Consider what we have discovered. Foreign aid does little to help poor people and may actually make them worse off. In addition, foreign aid makes threatened governments less likely to become more democratic and more likely to become more autocratic, leading either to a worse dictatorship or the instability brought on by a series of coups d’état. So when world leaders call on their brethren to engage in debt relief—a form of foreign aid—to offset the political instability brought on by a state’s debt burden, they are decreasing the odds that the beneficiaries (that is, the petty dictators) will use the aid to improve gover¬nance and freedom.

The impact of foreign aid is pernicious. It enriches petty dictators and secures them in office.
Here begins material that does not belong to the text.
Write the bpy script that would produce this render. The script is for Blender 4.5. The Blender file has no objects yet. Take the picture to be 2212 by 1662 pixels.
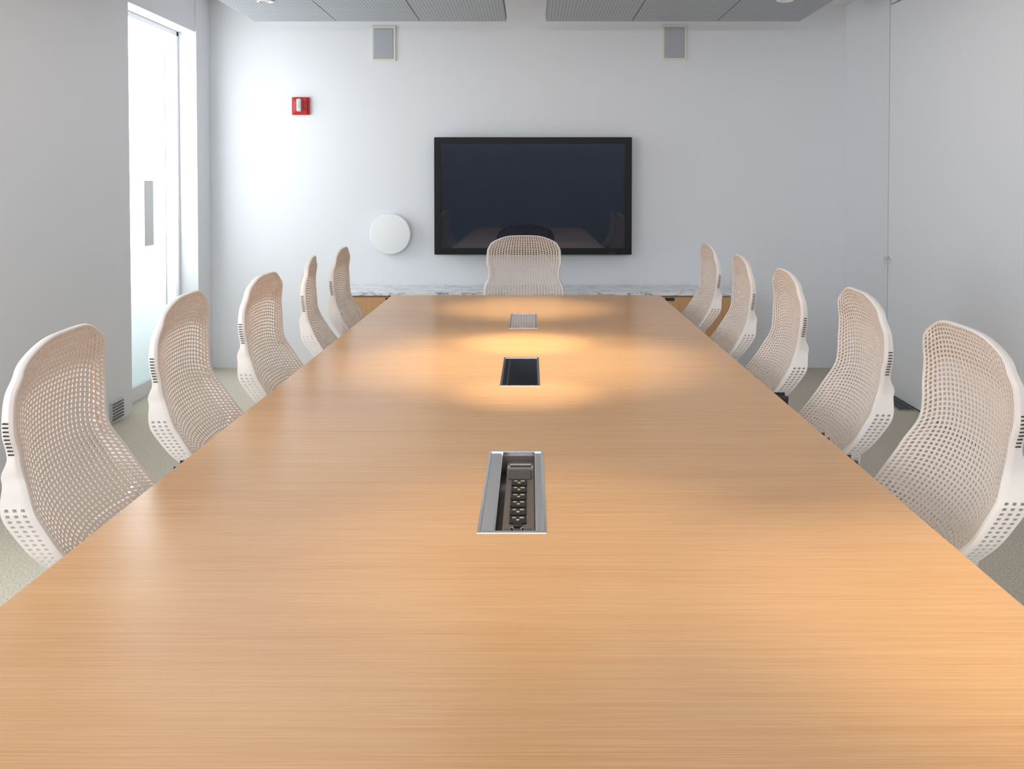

It buys policy concessions that voters in donor countries value enough to pay for them, but it hurts those who are most in need—the very people that most of us presume are the reason foreign economic assistance is given in the first place. If we want to change this pattern of behavior, we will also have to change our own demands and the incentives of foreign leaders who receive aid. We will have to encourage our government to believe that there are more votes to be had by helping the world’s poor than by providing another small benefit at home, and we will need to convince aid recipients that their hold on power is better assured by expanding public-goods provision than by contracting it. That would be a noble outcome, but in a world where altruism seems infrequent, it may prove hard to come by.